Objective — Copy out each line of the data that holds the word "picture".

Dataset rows
## start

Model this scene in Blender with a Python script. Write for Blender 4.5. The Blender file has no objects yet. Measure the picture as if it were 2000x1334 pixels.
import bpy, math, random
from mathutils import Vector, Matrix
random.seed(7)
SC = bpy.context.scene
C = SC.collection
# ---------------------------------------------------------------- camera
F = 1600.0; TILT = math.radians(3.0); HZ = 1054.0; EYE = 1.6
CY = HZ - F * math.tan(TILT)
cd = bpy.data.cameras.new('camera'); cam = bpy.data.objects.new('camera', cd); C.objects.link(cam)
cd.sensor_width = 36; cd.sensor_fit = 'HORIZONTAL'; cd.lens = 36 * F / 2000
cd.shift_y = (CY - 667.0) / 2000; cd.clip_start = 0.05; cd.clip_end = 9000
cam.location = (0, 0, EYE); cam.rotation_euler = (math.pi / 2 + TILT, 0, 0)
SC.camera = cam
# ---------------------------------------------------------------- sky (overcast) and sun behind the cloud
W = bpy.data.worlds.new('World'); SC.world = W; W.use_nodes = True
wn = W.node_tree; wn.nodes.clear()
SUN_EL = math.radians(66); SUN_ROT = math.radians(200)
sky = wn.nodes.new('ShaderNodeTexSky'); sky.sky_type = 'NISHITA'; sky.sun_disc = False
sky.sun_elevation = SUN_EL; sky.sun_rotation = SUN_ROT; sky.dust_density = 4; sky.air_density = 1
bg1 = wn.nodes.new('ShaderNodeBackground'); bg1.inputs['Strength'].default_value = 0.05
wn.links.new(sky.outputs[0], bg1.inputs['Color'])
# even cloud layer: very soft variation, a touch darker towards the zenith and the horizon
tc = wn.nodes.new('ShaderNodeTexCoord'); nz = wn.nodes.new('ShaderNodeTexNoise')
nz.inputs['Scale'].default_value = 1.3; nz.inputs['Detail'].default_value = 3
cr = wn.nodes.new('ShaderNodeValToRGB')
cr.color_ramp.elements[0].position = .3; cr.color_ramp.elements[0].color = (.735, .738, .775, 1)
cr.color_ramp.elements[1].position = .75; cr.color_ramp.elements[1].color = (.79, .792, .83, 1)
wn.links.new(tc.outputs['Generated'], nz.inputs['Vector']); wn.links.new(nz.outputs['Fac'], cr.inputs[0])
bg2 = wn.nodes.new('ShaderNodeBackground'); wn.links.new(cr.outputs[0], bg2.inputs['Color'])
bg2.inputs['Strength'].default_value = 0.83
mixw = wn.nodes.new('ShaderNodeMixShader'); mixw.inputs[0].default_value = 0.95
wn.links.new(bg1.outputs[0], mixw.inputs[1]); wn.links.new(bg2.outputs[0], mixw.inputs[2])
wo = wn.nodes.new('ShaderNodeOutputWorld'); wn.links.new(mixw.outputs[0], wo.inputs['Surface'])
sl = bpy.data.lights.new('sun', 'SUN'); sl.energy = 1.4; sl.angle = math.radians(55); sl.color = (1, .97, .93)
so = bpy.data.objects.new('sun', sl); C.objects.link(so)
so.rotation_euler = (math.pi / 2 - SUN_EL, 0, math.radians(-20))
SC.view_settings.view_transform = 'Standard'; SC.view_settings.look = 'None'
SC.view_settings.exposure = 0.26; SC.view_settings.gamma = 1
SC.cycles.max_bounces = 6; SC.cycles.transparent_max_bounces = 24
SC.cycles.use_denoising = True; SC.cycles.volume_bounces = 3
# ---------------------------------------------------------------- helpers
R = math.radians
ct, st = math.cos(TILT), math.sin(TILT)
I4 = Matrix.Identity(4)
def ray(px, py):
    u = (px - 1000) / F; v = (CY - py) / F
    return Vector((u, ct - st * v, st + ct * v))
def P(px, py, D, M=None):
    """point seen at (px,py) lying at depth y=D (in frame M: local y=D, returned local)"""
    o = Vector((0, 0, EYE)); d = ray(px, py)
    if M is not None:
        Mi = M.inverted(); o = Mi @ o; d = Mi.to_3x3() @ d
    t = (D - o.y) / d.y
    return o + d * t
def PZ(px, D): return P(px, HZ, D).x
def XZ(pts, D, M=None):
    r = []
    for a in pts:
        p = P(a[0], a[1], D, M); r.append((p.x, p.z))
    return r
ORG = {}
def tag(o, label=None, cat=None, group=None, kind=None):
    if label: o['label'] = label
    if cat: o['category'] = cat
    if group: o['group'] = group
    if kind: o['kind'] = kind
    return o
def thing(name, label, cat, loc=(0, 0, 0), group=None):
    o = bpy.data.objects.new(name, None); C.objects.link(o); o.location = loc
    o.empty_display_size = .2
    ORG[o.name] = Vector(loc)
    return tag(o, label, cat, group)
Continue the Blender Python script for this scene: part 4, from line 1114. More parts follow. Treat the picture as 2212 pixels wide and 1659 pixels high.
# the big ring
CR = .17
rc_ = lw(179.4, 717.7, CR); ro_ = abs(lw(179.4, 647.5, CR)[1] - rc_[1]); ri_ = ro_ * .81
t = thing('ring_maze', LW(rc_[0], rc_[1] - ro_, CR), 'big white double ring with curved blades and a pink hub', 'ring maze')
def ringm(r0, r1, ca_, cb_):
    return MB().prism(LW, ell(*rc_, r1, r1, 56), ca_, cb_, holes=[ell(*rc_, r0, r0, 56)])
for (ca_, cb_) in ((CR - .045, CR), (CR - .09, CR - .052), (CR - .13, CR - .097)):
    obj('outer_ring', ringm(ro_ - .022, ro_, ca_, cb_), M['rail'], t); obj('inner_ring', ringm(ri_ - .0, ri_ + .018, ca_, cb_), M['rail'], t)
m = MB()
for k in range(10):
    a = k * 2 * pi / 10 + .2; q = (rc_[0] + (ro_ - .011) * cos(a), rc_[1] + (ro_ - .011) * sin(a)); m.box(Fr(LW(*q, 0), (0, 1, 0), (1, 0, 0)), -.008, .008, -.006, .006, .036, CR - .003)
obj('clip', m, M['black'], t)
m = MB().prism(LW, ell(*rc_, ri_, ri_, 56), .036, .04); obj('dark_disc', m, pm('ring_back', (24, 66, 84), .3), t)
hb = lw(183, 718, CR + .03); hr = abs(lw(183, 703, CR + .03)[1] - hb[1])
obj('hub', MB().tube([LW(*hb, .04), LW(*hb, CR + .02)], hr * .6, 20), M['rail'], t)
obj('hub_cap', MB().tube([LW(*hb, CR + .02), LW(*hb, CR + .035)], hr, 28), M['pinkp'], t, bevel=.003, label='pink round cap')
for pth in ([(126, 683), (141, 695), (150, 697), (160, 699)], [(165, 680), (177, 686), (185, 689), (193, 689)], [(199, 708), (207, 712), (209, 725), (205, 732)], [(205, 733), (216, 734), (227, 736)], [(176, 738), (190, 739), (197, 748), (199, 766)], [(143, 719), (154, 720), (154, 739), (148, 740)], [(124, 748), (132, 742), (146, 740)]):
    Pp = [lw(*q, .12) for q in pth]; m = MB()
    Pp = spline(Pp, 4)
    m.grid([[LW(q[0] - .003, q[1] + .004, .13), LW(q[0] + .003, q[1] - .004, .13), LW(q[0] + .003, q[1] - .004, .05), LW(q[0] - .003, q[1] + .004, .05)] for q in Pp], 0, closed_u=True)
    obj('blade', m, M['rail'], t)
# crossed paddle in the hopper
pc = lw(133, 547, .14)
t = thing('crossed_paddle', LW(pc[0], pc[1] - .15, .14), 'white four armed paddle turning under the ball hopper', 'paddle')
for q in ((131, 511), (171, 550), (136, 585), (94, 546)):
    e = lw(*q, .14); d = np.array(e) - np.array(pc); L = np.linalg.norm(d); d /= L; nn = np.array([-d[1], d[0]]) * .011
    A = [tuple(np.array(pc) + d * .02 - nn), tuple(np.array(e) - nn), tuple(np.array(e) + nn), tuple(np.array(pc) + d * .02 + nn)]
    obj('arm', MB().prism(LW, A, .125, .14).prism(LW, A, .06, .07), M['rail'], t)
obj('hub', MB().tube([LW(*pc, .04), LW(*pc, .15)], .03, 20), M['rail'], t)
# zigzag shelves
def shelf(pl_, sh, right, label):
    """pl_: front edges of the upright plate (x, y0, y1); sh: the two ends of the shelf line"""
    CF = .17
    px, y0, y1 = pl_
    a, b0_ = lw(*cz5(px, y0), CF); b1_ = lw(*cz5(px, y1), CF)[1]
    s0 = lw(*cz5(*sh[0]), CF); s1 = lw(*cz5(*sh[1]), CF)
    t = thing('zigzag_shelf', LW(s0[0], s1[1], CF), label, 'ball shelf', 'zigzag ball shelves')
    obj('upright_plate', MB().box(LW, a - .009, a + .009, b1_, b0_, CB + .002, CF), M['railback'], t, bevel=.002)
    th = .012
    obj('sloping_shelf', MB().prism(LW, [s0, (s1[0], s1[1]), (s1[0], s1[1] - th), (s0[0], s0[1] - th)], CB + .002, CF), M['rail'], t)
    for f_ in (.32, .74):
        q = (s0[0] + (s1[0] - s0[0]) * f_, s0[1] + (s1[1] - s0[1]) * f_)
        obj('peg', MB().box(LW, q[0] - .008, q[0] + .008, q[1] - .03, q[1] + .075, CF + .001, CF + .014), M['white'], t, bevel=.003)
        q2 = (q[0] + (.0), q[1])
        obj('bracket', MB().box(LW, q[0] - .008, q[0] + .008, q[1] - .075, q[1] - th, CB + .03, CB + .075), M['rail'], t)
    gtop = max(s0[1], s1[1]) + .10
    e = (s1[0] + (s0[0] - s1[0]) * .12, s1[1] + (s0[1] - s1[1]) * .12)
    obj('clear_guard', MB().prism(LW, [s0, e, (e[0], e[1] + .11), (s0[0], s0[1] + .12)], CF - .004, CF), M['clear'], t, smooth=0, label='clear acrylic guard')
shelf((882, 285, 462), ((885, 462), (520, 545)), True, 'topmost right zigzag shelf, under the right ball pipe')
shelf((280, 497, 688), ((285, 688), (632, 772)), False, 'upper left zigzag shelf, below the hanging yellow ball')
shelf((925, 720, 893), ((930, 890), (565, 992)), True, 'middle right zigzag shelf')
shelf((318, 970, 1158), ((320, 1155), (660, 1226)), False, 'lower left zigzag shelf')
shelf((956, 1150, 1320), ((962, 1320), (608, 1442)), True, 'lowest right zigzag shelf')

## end

Worked solution —
Model this scene in Blender with a Python script. Write for Blender 4.5. The Blender file has no objects yet. Measure the picture as if it were 2000x1334 pixels.
Continue the Blender Python script for this scene: part 4, from line 1114. More parts follow. Treat the picture as 2212 pixels wide and 1659 pixels high.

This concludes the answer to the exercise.